UNITED NATIONS, March 7: As prices of sugar and cereals plummeted, the Food and Agricultural (FAO) organisation said on Thursday that 2013 could be a bumper year for wheat crop world-wide.

“First forecasts for the 2013 wheat harvest point to production increasing to 690 million tons — 4.3 per cent up on 2012,” according to FAO’s quarterly ‘Crop Prospects and Food Situation report.

“This would be the second largest crop on record,” FAO noted in a press release, below the record harvest of 700 million tons in 2011.

The hike is expected mostly in Europe, driven by an expansion in wheat planting areas in response to high prices and a recovery in yields from Russia and some other countries, FAO said.
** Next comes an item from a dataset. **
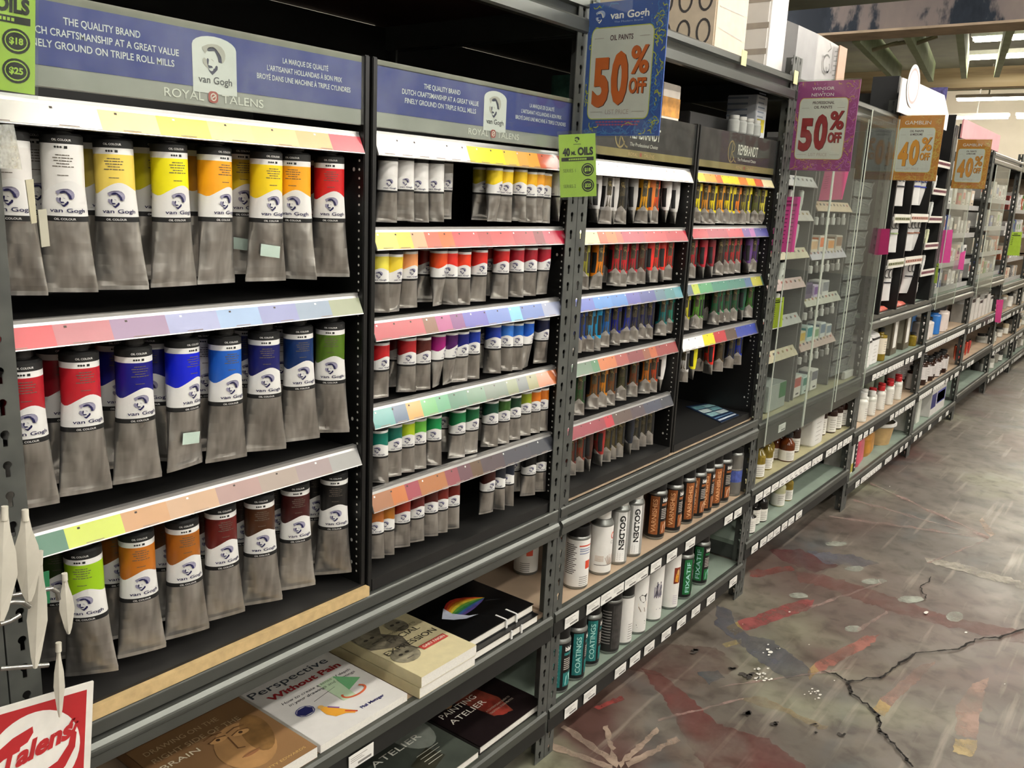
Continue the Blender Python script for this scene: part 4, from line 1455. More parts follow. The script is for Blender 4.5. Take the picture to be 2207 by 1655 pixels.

The outlook in the United States, dampened by earlier drought conditions, has improved somewhat, the UN agency said.

Coarse grains and paddy crops are not yet planted making it too early for even a preliminary global cereal forecast, but FAO expects “generally favourable” prospects for the first 2013 coarse grain crops in the southern hemisphere.

Rice prospects are also encouraging in several countries below the equator.

The report also surveyed the food security situations in developing countries, including several hotspots. Of the countries cited, FAO noted that insecurity in northern Mali has disrupted food commodity flows worsening an “already precarious” food situation created by a drought in 2011.

Meanwhile, FAO’s Food Price Index — which measures monthly changes in international prices of a basket of meat, dairy, cereals, oils and fats and sugar — remained at 210 points for a second straight month.

The FAO Cereal Price Index dropped less than 1 per cent to 245 points in February, but still 8 per cent higher than last year at this time.

Prices for oils and fats averaged 206 points, up 0.4 per cent from January. The rise was driven mainly by palm oil, reflecting the expected seasonal production slowdown and reduction in inventories.